A self-conflicting statement which at first appears to be confusing but later-on it became latent truth. It is often used to make the reader able to think deeply.  It is a rhetorical device used to draw attention, to secure importance in a sentence.

It was first known used in middle of 16th century.

Examples

“The child is father of the man”.

William Wordsworth, My heart leaps up

“Success is counted sweetest by those who ne’er succeeded.”

Emily Dickenson

“We are the hollow men, we are the stuffed men.”

T.S. Elliot

Types of Paradox

There are two kinds of paradox:

  1. Particular
  2. General

1- Particular or local paradox

It is a concise statement which consists on the epigrammatic sentence. Shakespeare used paradox in his famous drama “Hamlet”:

‘I must be cruel only to be kind’

This phrase was used by Hamlet after he has criticized his mother for her disloyalty to the memory of her deceased husband.

Sir Thomas Browne’s magnificent image:

‘The sun itself is the dark simulacrum and light is the shadow  God’’

In this quote, Browne’s consider the sun as an highest element in his thought and he endows it with the complex function of symbolizing being and becoming. He saw in the sun most appropriate symbol for the expression of God.

2- General or Structure Paradox

This form of paradox is complex. The work of metaphysical poets, especially Donne and Marvell are considered to be possibilities of paradox as a fundamental structural device.

In The Will, Good Friday, 1613, Riding Westward and the sonnet beginning:

Death be not proud, though some have called thee

Mighty and dreadful, for, thou art not so…

The speaker is directly talking to the death by considering death as an arrogant being, and one who needs to be humbled. He tells him that it must not to be so proud, even though for generations people have feared Death and called him “mighty and dreadful”. The poet uses the literary tactic of “apostrophe” as “thou art not so…” to drive home his point. Apostrophe occurs when a writer addresses a subject who cannot respond.

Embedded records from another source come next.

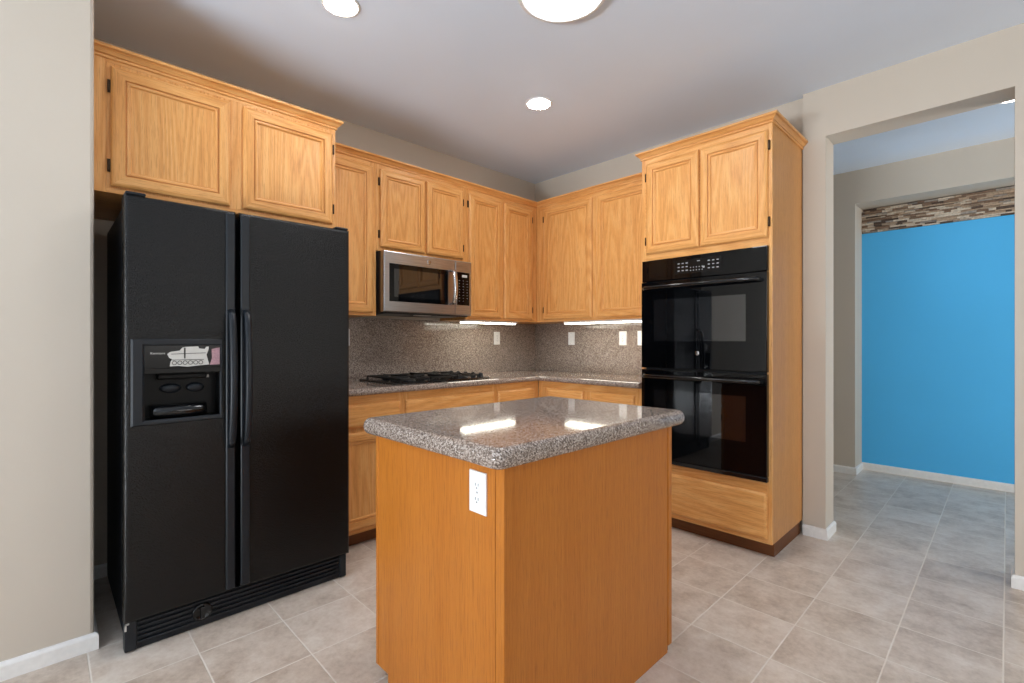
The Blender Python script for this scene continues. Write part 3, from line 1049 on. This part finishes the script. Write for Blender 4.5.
# ------------------------------------------------------------------ refrigerator
ry0, ry1 = -3.232, -2.336
xd0, xd1 = 0.825, 0.900
rz0, rz1 = 0.128, 1.765
t = thing('refrigerator', (0.45, (ry0 + ry1) / 2, 0), 'black side-by-side refrigerator with door dispenser under the deep cabinet', 'refrigerator')
MB().box(0.06, 0.812, ry0 + 0.012, ry1 - 0.006, 0.02, 1.752, bev=0.006).build('body', FRIDGE_SIDE, t)
gl, gr = -2.8525, -2.8395
DY0, DY1, DZa, DZb = -3.214, -2.905, 0.876, 1.214      # dispenser frame
hy0, hy1, hz0_, hz1_ = -3.168, -2.915, 0.896, 1.074    # its open well


def door_rects(y0, y1):
    return [(y0, y1, rz0, rz1, xd0), (y0, y1, rz0, rz1, xd1 - 0.012), (y0 + 0.0025, y1 - 0.0025, rz0 + 0.0025, rz1 - 0.0025, xd1 - 0.006),
            (y0 + 0.006, y1 - 0.006, rz0 + 0.006, rz1 - 0.006, xd1 - 0.0025), (y0 + 0.012, y1 - 0.012, rz0 + 0.012, rz1 - 0.012, xd1)]


dl = MB().rings(FX, door_rects(ry0, gl) + [(DY0, DY1 + 0.0, DZa, DZb, xd1), (DY0, DY1, DZa, DZb, xd1 - 0.002), (hy0, hy1, hz0_, hz1_, xd1 - 0.002), (hy0, hy1, hz0_, hz1_, xd0 + 0.005)],
                bands=[0, 0, 0, 0, 0, 0, 1, 1]).build('freezer_door', [FRIDGE, CAVITY], t)
dr = MB().rings(FX, door_rects(gr, ry1)).build('fridge_door', FRIDGE, t)

# dispenser bezel: a picture-frame moulding with a rounded face
bz = MB()
bz.rings(FX, [(DY0 + 0.001, DY1 - 0.001, DZa + 0.001, DZb - 0.001, xd1 - 0.0015), (DY0 + 0.001, DY1 - 0.001, DZa + 0.001, DZb - 0.001, xd1 + 0.001), (DY0 + 0.008, DY1 - 0.002, DZa + 0.006, DZb - 0.005, xd1 + 0.0055),
              (DY0 + 0.036, DY1 - 0.008, DZa + 0.014, DZb - 0.022, xd1 + 0.005), (DY0 + 0.042, DY1 - 0.010, DZa + 0.020, DZb - 0.026, xd1 + 0.002),
              (DY0 + 0.042, DY1 - 0.010, DZa + 0.020, DZb - 0.026, xd1 - 0.0015)], cap0=False, cap1=False)
disp = bz.build('dispenser', BLACK_SATIN, dl)
pb0, pb1 = 1.076, 1.188
pnl = MB()
pnl.rings(FX, [(hy0 - 0.003, hy1 + 0.0, pb0, pb1, xd1 - 0.0015), (hy0 - 0.003, hy1, pb0, pb1, xd1 + 0.0035), (hy0 - 0.002, hy1 - 0.001, pb0 + 0.001, pb1 - 0.001, xd1 + 0.0045)])
pnl.rings(FX, [(hy0 - 0.003, hy1, pb0, pb0 + 0.022, xd1 + 0.0046), (hy0 - 0.003, hy1, pb0 + 0.002, pb0 + 0.020, xd1 + 0.009)])
pnl.build('dispenser_panel', PANEL_BLACK, dl)
wp = xd1 + 0.0047


def pu(px): return hy0 + (px - 144.0) / (221.0 - 144.0) * (hy1 - hy0)


def pv(py): return pb1 - (py - 344.0) / (371.0 - 344.0) * (pb1 - pb0)


out = [(165.0, 352.5), (168.0, 350.3), (177.5, 349.2), (180.5, 346.2), (184.0, 345.6), (197.0, 345.2), (198.0, 347.2), (204.0, 347.8), (205.5, 345.6), (208.5, 345.4), (208.0, 349.0), (206.0, 353.5), (207.5, 359.0), (209.0, 363.4),
       (196.0, 364.2), (186.0, 365.0), (176.0, 364.0), (167.5, 364.2), (168.5, 359.5), (170.0, 357.6), (167.0, 356.0)]
MB().poly(FX, [(pu(a), pv(b_)) for a, b_ in out], wp, wp + 0.0006).build('worn_label', LABEL_GREY, dl)
MB().poly(FX, [(pu(a), pv(b_)) for a, b_ in ((211.5, 348.0), (216.0, 347.0), (220.5, 346.5), (220.5, 363.5), (209.5, 363.8), (212.0, 357.0))], wp, wp + 0.0006).build('faded_sticker', LABEL_PINK, dl)
bt = MB()
for k in range(6):
    cu, cv = pu(172.2 + k * 5.5), pv(361.0)
    bt.lathe(FX, cu, cv, [(0.0085, wp + 0.0006), (0.0085, wp + 0.0012), (0.006, wp + 0.0012), (0.006, wp + 0.0007)], seg=18, cap0=False, cap1=False)
bt.poly(FX, [(pu(a), pv(b_)) for a, b_ in ((170.0, 357.9), (203.0, 357.9), (203.0, 358.5), (170.0, 358.5))], wp + 0.0005, wp + 0.001)
bt.poly(FX, [(pu(a), pv(b_)) for a, b_ in ((182.0, 346.5), (183.6, 346.5), (183.6, 357.0), (182.0, 357.0))], wp + 0.0005, wp + 0.001)
bt.poly(FX, [(pu(a), pv(b_)) for a, b_ in ((169.0, 352.2), (205.0, 351.4), (205.0, 352.0), (169.0, 352.8))], wp + 0.0005, wp + 0.001)
bt.build('button_rings', PRINT_DARK, dl)
lettering('brand_lettering', 'Kenmore', 0.0125, FX, pu(155.8), pv(351.6), wp, LABEL_GREY, dl)
# well: nozzle, paddles, tray
MB().box(xd0 + 0.006, xd0 + 0.045, -3.125, -2.955, 1.050, 1.0735, bev=0.006).build('nozzle_housing', CAVITY, dl)
for yy, s_ in ((-3.078, 0.036), (-2.992, 0.031)):
    pd = MB()
    lp = []
    for rr, w_ in ((1.0, 0.007), (1.0, 0.024), (0.92, 0.029), (0.55, 0.034), (0.1, 0.035)):
        lp.append([pd.bm.verts.new((xd0 + w_, yy + s_ * rr * math.cos(2 * math.pi * k / 24), 1.012 + 0.019 * rr * math.sin(2 * math.pi * k / 24))) for k in range(24)])
    for a_, b_ in zip(lp, lp[1:]):
        for k in range(24):
            pd.bm.faces.new((a_[k], a_[(k + 1) % 24], b_[(k + 1) % 24], b_[k])).smooth = True
    pd.bm.faces.new(lp[0])
    pd.bm.faces.new(lp[-1])
    pd.build('paddle', BLACK_SATIN, dl)
ld = MB().rings(FX, [(-2.955, -2.941, 1.050, 1.062, xd0 + 0.0055), (-2.955, -2.941, 1.050, 1.062, xd0 + 0.010)])
ld.build('well_button', LABEL_GREY, dl)
# drip tray: a bowed bar across the foot of the well
tr = MB()
n = 10
for k in range(n):
    a0, a1 = k / n, (k + 1) / n
    ya, yb_ = hy0 + 0.02 + 0.19 * a0, hy0 + 0.02 + 0.19 * a1
    xa, xb = xd1 - 0.022 + 0.014 * math.sin(math.pi * a0), xd1 - 0.022 + 0.014 * math.sin(math.pi * a1)
    sec = lambda x_, y_: [tr.bm.verts.new(p) for p in ((x_ - 0.04, y_, 0.902), (x_, y_, 0.902), (x_ + 0.008, y_, 0.916), (x_ + 0.007, y_, 0.932), (x_ - 0.006, y_, 0.946), (x_ - 0.04, y_, 0.950))]
    A_, B_ = sec(xa, ya), sec(xb, yb_)
    for j in range(6):
        tr.bm.faces.new((A_[j], A_[(j + 1) % 6], B_[(j + 1) % 6], B_[j])).smooth = True
    if k == 0:
        tr.bm.faces.new(A_)
    if k == n - 1:
        tr.bm.faces.new(B_)
bmesh.ops.remove_doubles(tr.bm, verts=list(tr.bm.verts), dist=0.0002)
tr.build('drip_tray', BLACK_GLOSS, dl)

# vertical edge strips and bowed handles
for (dd, s0, s1, yh, sgn) in ((dl, -2.893, -2.8575, -2.876, -1), (dr, -2.8365, -2.800, -2.817, 1)):
    MB().slab(FX, s0, s1, rz0 + 0.014, rz1 - 0.014, xd1 + 0.0002, xd1 + 0.010, r=0.006).build('edge_strip', BLACK_SATIN, dd)
    hp = []
    for k in range(25):
        a = k / 24
        zz = 0.755 + (1.335 - 0.755) * a
        bow = math.sin(math.pi * a) ** 0.45
        hp.append((xd1 + 0.012 + 0.048 * bow, yh - sgn * 0.0, zz))
    MB().tube(hp, 0.0145, seg=14, sx=0.8, ref=(0, 1, 0)).build('handle', BLACK_SATIN, dd)
for (yy, dd) in ((ry0 + 0.036, t), (ry1 - 0.036, t)):
    MB().box(0.76, 0.892, yy - 0.032, yy + 0.032, 1.7655, 1.778, bev=0.005).build('hinge_cover', BLACK_SATIN, t)
# toe grille with ribs, corner brackets and the round filter cap
gr_ = MB().box(0.815, 0.856, ry0 + 0.004, ry1 - 0.004, 0.002, 0.122, bev=0.004)
for k in range(5):
    zz = 0.026 + k * 0.019
    gr_.box(0.855, 0.866, ry0 + 0.045, ry1 - 0.04, zz, zz + 0.0095, bev=0.003, seg=2)
gr_ = gr_.build('toe_grille', BLACK_SATIN, t)
MB().box(0.855, 0.868, ry0 + 0.004, ry0 + 0.042, 0.006, 0.120, bev=0.004).build('grille_end', BLACK_SATIN, gr_)
MB().box(0.855, 0.868, ry1 - 0.037, ry1 - 0.004, 0.006, 0.120, bev=0.004).build('grille_end', BLACK_SATIN, gr_)
MB().lathe(FX, -2.972, 0.068, [(0.036, 0.855), (0.036, 0.870), (0.031, 0.876), (0.028, 0.872), (0.002, 0.872)], seg=32).box(0.871, 0.880, -2.978, -2.966, 0.044, 0.092, bev=0.002).build('filter_cap', BLACK_GLOSS, gr_)
MB().box(0.868, 0.8705, ry0 + 0.004, ry0 + 0.010, 0.090, 0.118).box(0.868, 0.8705, ry0 + 0.004, ry0 + 0.018, 0.112, 0.118).build('pale_edge', LABEL_GREY, gr_)  # pale L-shaped mark at the upper corner of the grille end

# ------------------------------------------------------------------ island
ix0, ix1, iy0, iy1, iz = 1.637, 2.312, -2.590, -1.693, 0.8725
t = thing('island_cabinet', ((ix0 + ix1) / 2, (iy0 + iy1) / 2, 0), 'free-standing oak island cabinet in the middle of the tiled floor', 'cabinet')
MB().box(ix0 + 0.012, ix1 - 0.007, iy0 + 0.007, iy1 - 0.007, 0.09, iz).build('case', VEN['Z'], t)
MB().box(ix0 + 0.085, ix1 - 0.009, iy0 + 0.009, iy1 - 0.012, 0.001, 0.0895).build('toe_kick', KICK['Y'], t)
# end panel towards the viewer, notched at the kick; long back panel
MB().poly(FNY, [(ix0 + 0.016, 0.042), (ix0 + 0.082, 0.042), (ix0 + 0.082, 0.0006), (ix1 - 0.036, 0.0006), (ix1 - 0.036, iz), (ix0 + 0.016, iz)], -iy0 - 0.0065, -iy0 - 0.002).build('end_panel', VEN['Z'], t)
MB().poly(FX, [(iy0 + 0.006, 0.0006), (iy1 - 0.029, 0.0006), (iy1 - 0.029, iz), (iy0 + 0.006, iz)], ix1 - 0.0065, ix1 - 0.002).build('back_panel', VEN['Z'], t)
MB().box(ix0 + 0.016, ix1 - 0.008, iy1 - 0.0065, iy1 - 0.001, 0.03, iz).build('far_end_panel', VEN['Z'], t)
MB().box(ix0, ix0 + 0.0158, iy0, iy0 + 0.03, 0.042, iz, bev=0.0015, seg=1).build('corner_post', VEN['Z'], t)
MB().box(ix1 - 0.0328, ix1, iy0, iy0 + 0.0058, 0.0006, iz, bev=0.001, seg=1).build('corner_post', VEN['Z'], t)
MB().box(ix1 - 0.0068, ix1 + 0.001, iy1 - 0.0258, iy1 + 0.001, 0.026, iz, bev=0.0015, seg=1).build('corner_post', VEN['Z'], t)
MB().slab(FNX, iy0 + 0.0305, iy1, 0.09, iz, -(ix0 + 0.0118), -ix0, r=0.0015).build('face_frame', OAK['Z'], t)
ym = (iy0 + iy1) / 2
for a, b_, h in ((iy0 + 0.045, ym - 0.012, -1), (ym + 0.012, iy1 - 0.025, 1)):
    drawer_front(FNX, a, b_, 0.70, 0.835, -ix0, t)
    panel_door(FNX, a, b_, 0.118, 0.676, -ix0, t, h)

tx0, tx1, ty0, ty1 = 1.606, 2.340, -2.636, -1.612
tz0, tz1 = 0.873, 0.930
it = MB()
inn = 0.0225
it.box(tx0 + inn, tx1 - inn, ty0 + inn, ty1 - inn, tz0, tz1)


def round_rect(x0, x1, y0, y1, r, seg=6):
    pts = []
    for cxx, cyy, a0 in ((x1 - r, y1 - r, 0), (x0 + r, y1 - r, 90), (x0 + r, y0 + r, 180), (x1 - r, y0 + r, 270)):
        for k in range(seg + 1):
            a = R(a0 + 90 * k / seg)
            pts.append((cxx + r * math.cos(a), cyy + r * math.sin(a)))
    return pts


it.bm.free()
it.bm = bmesh.new()
loops = []
hh = (tz1 - tz0) / 2
for a in range(-90, 91, 15):
    o_ = 0.0225 * (1 - math.cos(R(a)))
    zz = (tz0 + tz1) / 2 + hh * math.sin(R(a))
    loops.append([it.bm.verts.new((x, y, zz)) for x, y in round_rect(tx0 + o_, tx1 - o_, ty0 + o_, ty1 - o_, 0.035 - o_ * 0.9)])
for i in range(len(loops) - 1):
    L = len(loops[i])
    for k in range(L):
        it.bm.faces.new((loops[i][k], loops[i][(k + 1) % L], loops[i + 1][(k + 1) % L], loops[i + 1][k])).smooth = True
it.bm.faces.new(loops[0])
it.bm.faces.new(loops[-1])
it = it.build('island_countertop', GRANITE)
tag(it, 'polished speckled granite top with rounded edge on the oak island', 'countertop')
outlet(FNY, 2.208, 0.787, -iy0 - 0.002, 'white outlet on the end of the oak island below its top', 'outlet', 'island outlets')
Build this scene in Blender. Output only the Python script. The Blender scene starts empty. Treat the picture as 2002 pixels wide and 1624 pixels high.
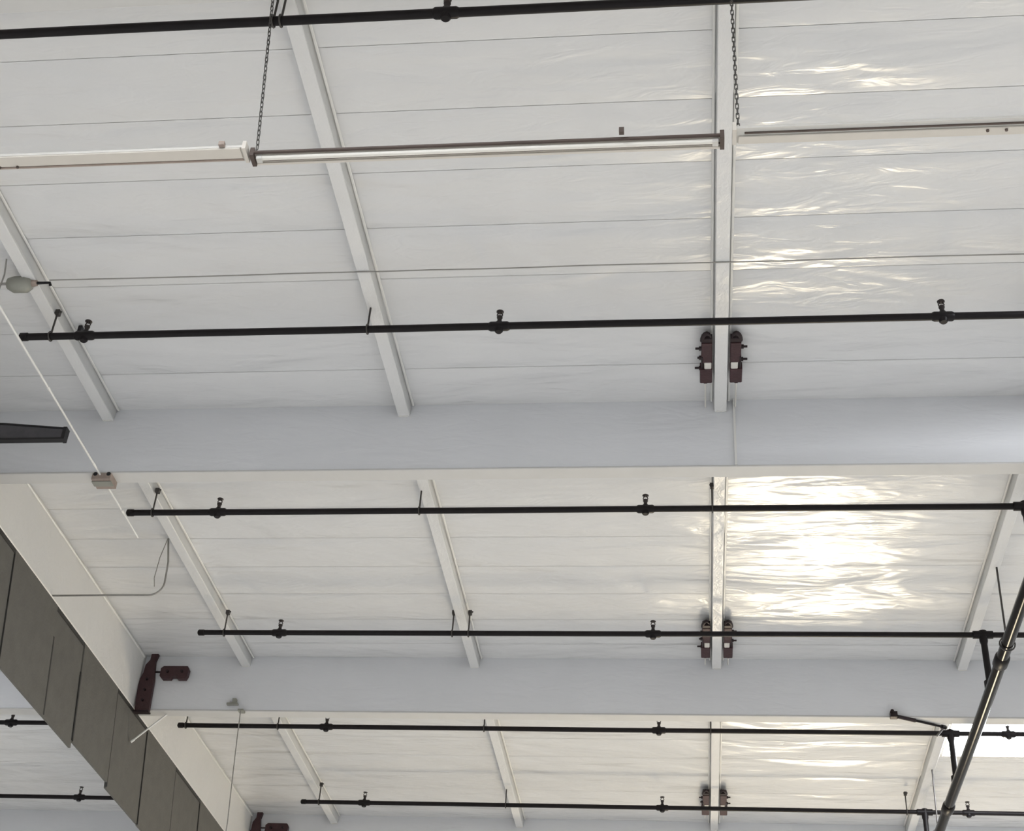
import bpy, math, random
from mathutils import Vector, Matrix, noise

scene = bpy.context.scene
col = scene.collection
random.seed(7)

# ------------------------------------------------------------------ camera
F_PX, PITCH, YAW, ROLL = 2864.07, 0.622493, -0.147776, 0.0716046
CAM = Vector((0.0, 0.0, 1.6))
cy, sy, cp, sp = math.cos(YAW), math.sin(YAW), math.cos(PITCH), math.sin(PITCH)
fw = Vector((sy * cp, cy * cp, sp))
rt = Vector((cy, -sy, 0.0))
up = rt.cross(fw)
r2 = rt * math.cos(ROLL) + up * math.sin(ROLL)
u2 = up * math.cos(ROLL) - rt * math.sin(ROLL)
cam_data = bpy.data.cameras.new('camera')
cam_data.sensor_fit = 'HORIZONTAL'
cam_data.sensor_width = 36.0
cam_data.lens = F_PX / 2002 * 36.0
cam_data.clip_end = 200
cam = bpy.data.objects.new('camera', cam_data)
col.objects.link(cam)
M = Matrix((r2, u2, -fw)).transposed().to_4x4()
M.translation = CAM
cam.matrix_world = M
scene.camera = cam

# ------------------------------------------------------------------ world, lights, exposure
SKYLIGHT = 30.0        # radiance of the diffusing roof lights (daylight)
DOOR = 31.0            # radiance of the low sun and sky seen through the open dock door
world = bpy.data.worlds.new('world')
scene.world = world
world.use_nodes = True
wb = world.node_tree.nodes['Background']
wb.inputs['Color'].default_value = (0.75, 0.82, 0.9, 1)
wb.inputs['Strength'].default_value = 1.0
scene.view_settings.view_transform = 'Standard'
scene.view_settings.look = 'None'
scene.view_settings.gamma = 1.0
scene.view_settings.use_curve_mapping = False
scene.view_settings.exposure = 0.18
scene.cycles.max_bounces = 4
scene.cycles.adaptive_threshold = 0.03
scene.cycles.diffuse_bounces = 3
scene.cycles.glossy_bounces = 2
scene.cycles.caustics_reflective = False
scene.cycles.caustics_refractive = False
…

Death, though adequately personified, cannot respond to the accusations of the poet.

Further Marvell’s poem “The Garden” depends on a central paradoxical idea. Other good instances are to be found in Milton’s Lycidas.

In modern times, G.K. Chesterton uses paradox like a comedian and considered it an inexhaustible source of humor. T.S. Eliot in “Little Gidding” uses paradox as under:

Midwinter spring is its own season

Sempiternal though sodden towards sundown,

Suspended in time, between pole and tropic.

When the short day is brightest, with frost and fire,

The brief sun flames the ice, on pond and ditches,

In windless cold that is the heart’s heat,

Reflecting in a watery mirror

A glare that is blindness in the early afternoon.

And glow more intense than blaze of branch, or brazier,

Stirs the dumb spirit: no wind, but pentecostal fire

In the dark time of the year.

The poet states that “Midwinter spring,” sounds like a strange concept, mixing spring and winter. He claims that it’s “Sempiternal,” which means timeless, though it gets wet and muddy toward the end of the day. Drawing on the speaker’s fusion of opposites throughout this poem, this moment is “Suspended in time.” The moment is also caught between “pole” and “tropic.” The poles of the Earth are the two tips (north and south) and the tropics are horizontal lines that go around the Earth both above and below the equator. If something’s caught between pole and tropic, it basically means that these are the regions where the change of the seasons is felt most dramatically. If it’s suspended in time, though, it seems to go beyond the logic of changing seasons. This points to the poet’s desire to talk about something in our lives that stays constant even as other things change. When he talks about a “windless cold” being the heart’s heat, he might be gesturing back to his earlier idea that it’s only when you hit rock-bottom that you start to discover your spirit. It’s only when your world is spiritually cold that you feel the warmth of your heart.